◆ What you need to do:
Return the data exactly, with all pictures removed.

----- Given material

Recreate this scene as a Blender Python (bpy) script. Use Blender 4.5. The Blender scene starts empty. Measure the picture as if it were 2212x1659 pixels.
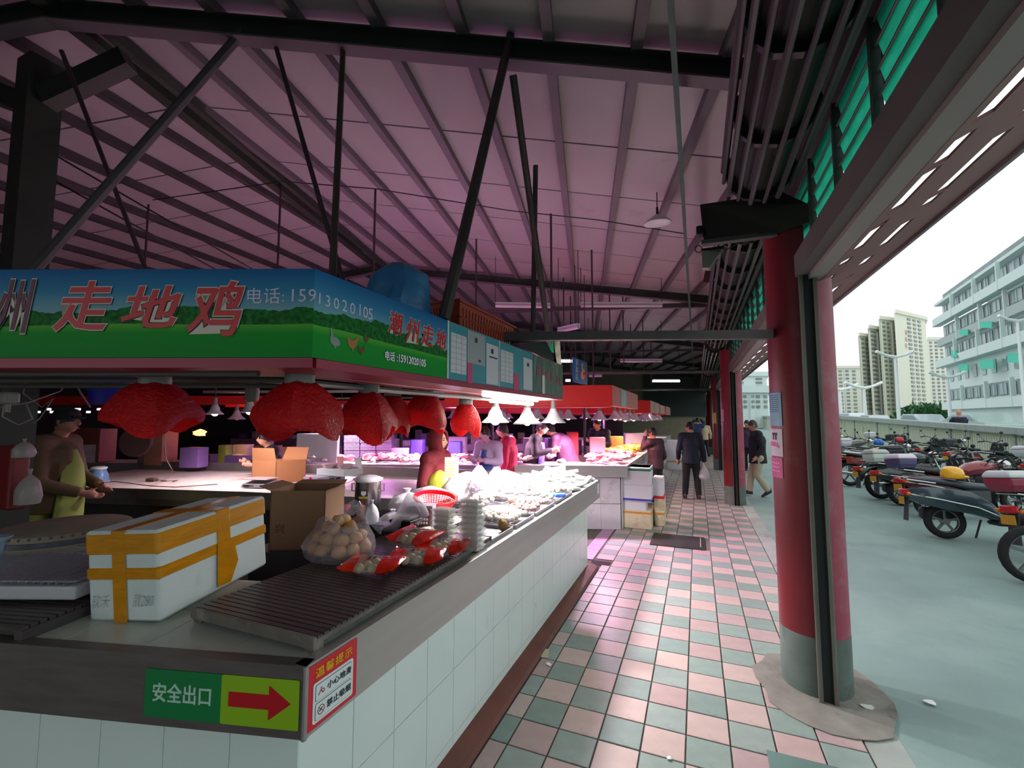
import bpy, bmesh, math, random
from mathutils import Vector, Matrix, noise
random.seed(7)
PI = math.pi
SC = bpy.context.scene
COL = SC.collection
# ---------------------------------------------------------------- camera
PW, PH, FPX = 2212.0, 1659.0, 960.8
YAW, PIT, EYE = 0.3925, 0.0754, 1.6945
cam_d = bpy.data.cameras.new('camera'); cam = bpy.data.objects.new('camera', cam_d); COL.objects.link(cam)
cam_d.sensor_fit = 'HORIZONTAL'; cam_d.sensor_width = 36.0; cam_d.lens = 36.0*FPX/PW
cam_d.clip_start = 0.03; cam_d.clip_end = 800
cam.location = (0, 0, EYE); cam.rotation_euler = (PI/2+PIT, 0, YAW)
SC.camera = cam
cy, sy, cp, sp = math.cos(YAW), math.sin(YAW), math.cos(PIT), math.sin(PIT)
FV = Vector((-sy*cp, cy*cp, sp)); RV = Vector((cy, sy, 0)); UV = RV.cross(FV); EV = Vector((0, 0, EYE))
def ray(x, y): return FV + RV*((x-PW/2)/FPX) - UV*((y-PH/2)/FPX)
def at_z(x, y, z): d = ray(x, y); return EV + d*((z-EYE)/d.z)
def at_x(x, y, X): d = ray(x, y); return EV + d*(X/d.x)
def at_y(x, y, Y): d = ray(x, y); return EV + d*(Y/d.y)
def at_d(x, y, t): return EV + ray(x, y)*t
def at_p(x, y, P, n): d = ray(x, y); n = Vector(n); return EV + d*((Vector(P)-EV).dot(n)/d.dot(n))
# ---------------------------------------------------------------- world, exposure
SC.view_settings.view_transform = 'Standard'; SC.view_settings.look = 'None'
SC.view_settings.gamma = 1.0; SC.view_settings.use_curve_mapping = False
SC.view_settings.exposure = 0.0
SKY = 1.25
w = bpy.data.worlds.new('overcast_sky'); SC.world = w; w.use_nodes = True
bg = w.node_tree.nodes['Background']; bg.inputs[0].default_value = (0.93, 0.99, 1.0, 1); bg.inputs[1].default_value = SKY
SC.cycles.max_bounces = 6; SC.cycles.diffuse_bounces = 3; SC.cycles.glossy_bounces = 3
SC.cycles.transmission_bounces = 4; SC.cycles.transparent_max_bounces = 8
SC.cycles.sample_clamp_indirect = 6; SC.cycles.use_denoising = True
SC.cycles.caustics_reflective = False; SC.cycles.caustics_refractive = False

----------

◆ Output for this task:
Recreate this scene as a Blender Python (bpy) script. Use Blender 4.5. The Blender scene starts empty. Measure the picture as if it were 2212x1659 pixels.
import bpy, bmesh, math, random
from mathutils import Vector, Matrix, noise
random.seed(7)
PI = math.pi
SC = bpy.context.scene
COL = SC.collection
# ---------------------------------------------------------------- camera
PW, PH, FPX = 2212.0, 1659.0, 960.8
YAW, PIT, EYE = 0.3925, 0.0754, 1.6945
cam_d = bpy.data.cameras.new('camera'); cam = bpy.data.objects.new('camera', cam_d); COL.objects.link(cam)
cam_d.sensor_fit = 'HORIZONTAL'; cam_d.sensor_width = 36.0; cam_d.lens = 36.0*FPX/PW
cam_d.clip_start = 0.03; cam_d.clip_end = 800
cam.location = (0, 0, EYE); cam.rotation_euler = (PI/2+PIT, 0, YAW)
SC.camera = cam
cy, sy, cp, sp = math.cos(YAW), math.sin(YAW), math.cos(PIT), math.sin(PIT)
FV = Vector((-sy*cp, cy*cp, sp)); RV = Vector((cy, sy, 0)); UV = RV.cross(FV); EV = Vector((0, 0, EYE))
def ray(x, y): return FV + RV*((x-PW/2)/FPX) - UV*((y-PH/2)/FPX)
def at_z(x, y, z): d = ray(x, y); return EV + d*((z-EYE)/d.z)
def at_x(x, y, X): d = ray(x, y); return EV + d*(X/d.x)
def at_y(x, y, Y): d = ray(x, y); return EV + d*(Y/d.y)
def at_d(x, y, t): return EV + ray(x, y)*t
def at_p(x, y, P, n): d = ray(x, y); n = Vector(n); return EV + d*((Vector(P)-EV).dot(n)/d.dot(n))
# ---------------------------------------------------------------- world, exposure
SC.view_settings.view_transform = 'Standard'; SC.view_settings.look = 'None'
SC.view_settings.gamma = 1.0; SC.view_settings.use_curve_mapping = False
SC.view_settings.exposure = 0.0
SKY = 1.25
w = bpy.data.worlds.new('overcast_sky'); SC.world = w; w.use_nodes = True
bg = w.node_tree.nodes['Background']; bg.inputs[0].default_value = (0.93, 0.99, 1.0, 1); bg.inputs[1].default_value = SKY
SC.cycles.max_bounces = 6; SC.cycles.diffuse_bounces = 3; SC.cycles.glossy_bounces = 3
SC.cycles.transmission_bounces = 4; SC.cycles.transparent_max_bounces = 8
SC.cycles.sample_clamp_indirect = 6; SC.cycles.use_denoising = True
SC.cycles.caustics_reflective = False; SC.cycles.caustics_refractive = False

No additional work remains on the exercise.